Certamente o Brasil precisa voltar-se para si mesmo e pensar uma interiorização e reterritorialização, de forma a desconcentrar as grandes cidades e as regiões metropolitanas. O Brasil precisa voltar a incluir os brasileiros e as brasileiras no seu PIB, criando sistemas de distribuição de riqueza mais equitativos, que permitam maior qualidade de vida, mais acesso à educação, à saúde, habitação, mobilidade e cultura. Definitivamente o Brasil precisa pensar o meio ambiente e reconstruir suas bacias fluviais, recuperando matas ciliares e protegendo as suas nascentes. O Brasil precisa produzir alimentos saudáveis em vez de só “commodities” para o Agrobusiness.
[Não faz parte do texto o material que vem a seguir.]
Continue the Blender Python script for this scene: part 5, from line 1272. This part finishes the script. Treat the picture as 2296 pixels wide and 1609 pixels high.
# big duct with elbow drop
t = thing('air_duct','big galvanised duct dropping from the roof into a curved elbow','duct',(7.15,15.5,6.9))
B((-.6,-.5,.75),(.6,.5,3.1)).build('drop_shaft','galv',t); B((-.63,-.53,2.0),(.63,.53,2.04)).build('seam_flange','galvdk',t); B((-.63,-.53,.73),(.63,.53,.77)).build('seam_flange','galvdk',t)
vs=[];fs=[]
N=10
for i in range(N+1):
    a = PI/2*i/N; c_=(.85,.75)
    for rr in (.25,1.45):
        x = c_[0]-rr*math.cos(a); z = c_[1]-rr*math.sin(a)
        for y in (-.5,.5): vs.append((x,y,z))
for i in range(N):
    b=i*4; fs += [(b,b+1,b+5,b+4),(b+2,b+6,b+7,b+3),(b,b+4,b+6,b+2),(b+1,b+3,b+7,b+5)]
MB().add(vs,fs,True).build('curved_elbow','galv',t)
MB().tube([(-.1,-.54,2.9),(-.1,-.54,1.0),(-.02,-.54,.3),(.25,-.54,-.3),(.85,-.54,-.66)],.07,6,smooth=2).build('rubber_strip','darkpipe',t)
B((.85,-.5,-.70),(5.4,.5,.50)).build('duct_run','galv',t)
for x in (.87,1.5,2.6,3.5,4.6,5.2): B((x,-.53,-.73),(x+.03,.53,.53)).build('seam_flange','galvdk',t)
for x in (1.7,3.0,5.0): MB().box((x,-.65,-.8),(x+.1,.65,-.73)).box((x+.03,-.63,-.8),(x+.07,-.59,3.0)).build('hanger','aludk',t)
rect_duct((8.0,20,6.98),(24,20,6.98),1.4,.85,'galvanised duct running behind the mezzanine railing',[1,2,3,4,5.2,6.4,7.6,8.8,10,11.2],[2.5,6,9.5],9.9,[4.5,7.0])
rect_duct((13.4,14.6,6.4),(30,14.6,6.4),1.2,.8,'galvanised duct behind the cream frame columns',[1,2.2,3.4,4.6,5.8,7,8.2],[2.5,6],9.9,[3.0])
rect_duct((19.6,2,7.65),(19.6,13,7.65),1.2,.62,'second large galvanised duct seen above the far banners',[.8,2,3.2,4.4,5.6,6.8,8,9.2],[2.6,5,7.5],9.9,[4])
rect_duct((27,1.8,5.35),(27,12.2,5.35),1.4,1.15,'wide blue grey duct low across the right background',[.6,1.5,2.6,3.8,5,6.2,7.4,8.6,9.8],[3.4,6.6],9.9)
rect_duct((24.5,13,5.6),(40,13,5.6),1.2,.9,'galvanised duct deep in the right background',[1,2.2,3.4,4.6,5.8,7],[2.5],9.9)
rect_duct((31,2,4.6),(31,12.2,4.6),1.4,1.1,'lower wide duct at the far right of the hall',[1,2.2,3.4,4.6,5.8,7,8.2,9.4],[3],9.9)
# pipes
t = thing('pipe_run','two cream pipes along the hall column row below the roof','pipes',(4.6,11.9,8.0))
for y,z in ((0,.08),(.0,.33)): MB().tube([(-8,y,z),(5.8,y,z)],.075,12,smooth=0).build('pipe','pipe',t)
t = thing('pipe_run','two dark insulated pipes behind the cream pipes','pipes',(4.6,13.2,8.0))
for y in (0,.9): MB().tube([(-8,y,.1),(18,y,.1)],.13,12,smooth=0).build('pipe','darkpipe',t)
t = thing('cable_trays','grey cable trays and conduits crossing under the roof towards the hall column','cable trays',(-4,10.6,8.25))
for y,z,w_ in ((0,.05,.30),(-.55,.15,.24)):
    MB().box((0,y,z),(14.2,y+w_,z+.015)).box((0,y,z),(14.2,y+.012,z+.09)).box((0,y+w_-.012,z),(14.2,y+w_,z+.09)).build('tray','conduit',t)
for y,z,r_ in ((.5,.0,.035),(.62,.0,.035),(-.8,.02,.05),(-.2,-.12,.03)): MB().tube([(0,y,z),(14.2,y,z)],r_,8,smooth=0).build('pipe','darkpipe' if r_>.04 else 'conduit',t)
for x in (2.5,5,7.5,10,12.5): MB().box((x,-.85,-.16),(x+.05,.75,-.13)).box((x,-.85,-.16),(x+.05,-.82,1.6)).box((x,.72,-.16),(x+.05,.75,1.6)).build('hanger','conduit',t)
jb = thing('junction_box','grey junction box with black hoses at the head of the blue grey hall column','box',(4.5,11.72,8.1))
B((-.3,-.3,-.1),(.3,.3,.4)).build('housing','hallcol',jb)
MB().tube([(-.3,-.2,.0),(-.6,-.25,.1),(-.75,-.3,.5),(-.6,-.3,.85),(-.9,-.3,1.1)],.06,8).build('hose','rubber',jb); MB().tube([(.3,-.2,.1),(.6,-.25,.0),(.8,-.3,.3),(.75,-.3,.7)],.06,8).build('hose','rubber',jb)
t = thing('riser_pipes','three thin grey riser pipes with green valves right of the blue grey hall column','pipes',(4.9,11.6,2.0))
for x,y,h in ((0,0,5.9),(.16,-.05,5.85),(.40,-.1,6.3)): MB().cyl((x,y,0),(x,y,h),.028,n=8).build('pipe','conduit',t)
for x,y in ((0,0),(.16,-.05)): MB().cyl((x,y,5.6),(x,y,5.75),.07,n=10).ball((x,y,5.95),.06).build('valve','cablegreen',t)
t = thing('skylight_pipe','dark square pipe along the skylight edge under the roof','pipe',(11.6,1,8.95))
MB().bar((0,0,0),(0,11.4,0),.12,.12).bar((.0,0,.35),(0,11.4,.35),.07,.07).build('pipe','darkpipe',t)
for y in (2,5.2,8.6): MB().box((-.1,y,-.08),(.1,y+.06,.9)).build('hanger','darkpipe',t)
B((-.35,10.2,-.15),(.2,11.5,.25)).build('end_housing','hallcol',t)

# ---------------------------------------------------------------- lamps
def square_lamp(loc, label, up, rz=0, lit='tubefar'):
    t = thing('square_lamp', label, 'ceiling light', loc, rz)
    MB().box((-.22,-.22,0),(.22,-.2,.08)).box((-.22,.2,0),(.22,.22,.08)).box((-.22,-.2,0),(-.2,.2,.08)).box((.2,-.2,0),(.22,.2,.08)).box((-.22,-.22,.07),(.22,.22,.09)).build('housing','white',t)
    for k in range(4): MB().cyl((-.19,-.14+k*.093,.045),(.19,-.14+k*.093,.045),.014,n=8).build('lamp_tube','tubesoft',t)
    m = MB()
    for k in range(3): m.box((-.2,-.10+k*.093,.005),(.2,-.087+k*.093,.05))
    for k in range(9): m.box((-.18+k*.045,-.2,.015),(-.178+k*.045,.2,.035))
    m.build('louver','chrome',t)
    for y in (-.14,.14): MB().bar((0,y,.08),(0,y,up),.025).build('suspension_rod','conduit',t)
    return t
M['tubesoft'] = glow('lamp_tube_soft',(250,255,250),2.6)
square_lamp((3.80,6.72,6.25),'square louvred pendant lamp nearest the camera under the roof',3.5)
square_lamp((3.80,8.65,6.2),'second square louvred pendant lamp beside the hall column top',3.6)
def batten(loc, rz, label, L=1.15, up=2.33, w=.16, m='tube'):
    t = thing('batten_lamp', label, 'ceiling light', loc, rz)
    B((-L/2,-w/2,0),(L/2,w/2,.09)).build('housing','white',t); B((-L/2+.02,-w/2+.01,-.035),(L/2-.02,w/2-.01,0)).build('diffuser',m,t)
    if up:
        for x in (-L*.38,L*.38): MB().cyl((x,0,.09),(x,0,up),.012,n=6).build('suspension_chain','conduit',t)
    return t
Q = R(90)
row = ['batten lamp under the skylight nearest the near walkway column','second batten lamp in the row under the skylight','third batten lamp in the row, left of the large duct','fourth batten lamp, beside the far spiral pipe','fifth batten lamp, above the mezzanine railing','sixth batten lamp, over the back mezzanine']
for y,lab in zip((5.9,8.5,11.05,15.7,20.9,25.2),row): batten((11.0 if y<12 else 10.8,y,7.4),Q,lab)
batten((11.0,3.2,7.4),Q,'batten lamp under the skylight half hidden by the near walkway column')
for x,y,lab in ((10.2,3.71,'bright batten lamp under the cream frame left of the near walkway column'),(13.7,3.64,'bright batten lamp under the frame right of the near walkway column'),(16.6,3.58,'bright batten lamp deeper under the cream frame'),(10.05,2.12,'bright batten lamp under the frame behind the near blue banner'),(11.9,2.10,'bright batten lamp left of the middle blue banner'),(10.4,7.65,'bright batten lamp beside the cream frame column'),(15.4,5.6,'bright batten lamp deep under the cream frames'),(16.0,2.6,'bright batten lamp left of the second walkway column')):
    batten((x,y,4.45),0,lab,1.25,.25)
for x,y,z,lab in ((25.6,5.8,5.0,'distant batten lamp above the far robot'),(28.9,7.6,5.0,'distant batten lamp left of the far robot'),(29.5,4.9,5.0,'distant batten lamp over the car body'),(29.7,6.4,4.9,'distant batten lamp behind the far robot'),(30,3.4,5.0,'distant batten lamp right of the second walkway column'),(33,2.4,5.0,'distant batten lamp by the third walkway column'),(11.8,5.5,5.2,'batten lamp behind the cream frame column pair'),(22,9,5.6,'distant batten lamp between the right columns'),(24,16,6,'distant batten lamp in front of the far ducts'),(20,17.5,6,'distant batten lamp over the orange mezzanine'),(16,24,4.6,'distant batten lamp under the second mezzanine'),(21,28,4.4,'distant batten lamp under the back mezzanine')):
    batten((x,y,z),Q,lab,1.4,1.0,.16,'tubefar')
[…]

O Brasil no século XXI é o país com mais condições para oferecer ao mundo um projeto de desenvolvimento sustentável, produzindo alimentos saudáveis em vez de colocar “veneno na mesa”.

Onde devemos concentrar esforços? Nas eleições de 2018?

Derrotando os golpistas e devolvendo o governo à presidente eleita democraticamente. O povo brasileiro deverá ser devidamente informado sobre os fatos por trás do golpe e o STF deverá anular o impeachment.

Num processo mais profundo de lutas sociais? Mas, neste caso, começando por onde?

Pela restituição do Estado de Direito e anulação do impeachment, sem desconsiderar os crimes cometidos por aqueles que o perpetraram.

*Frederico Maia é jornalista, educador social e doutorando em Sociologia. É, também, poeta e letrista bissexto.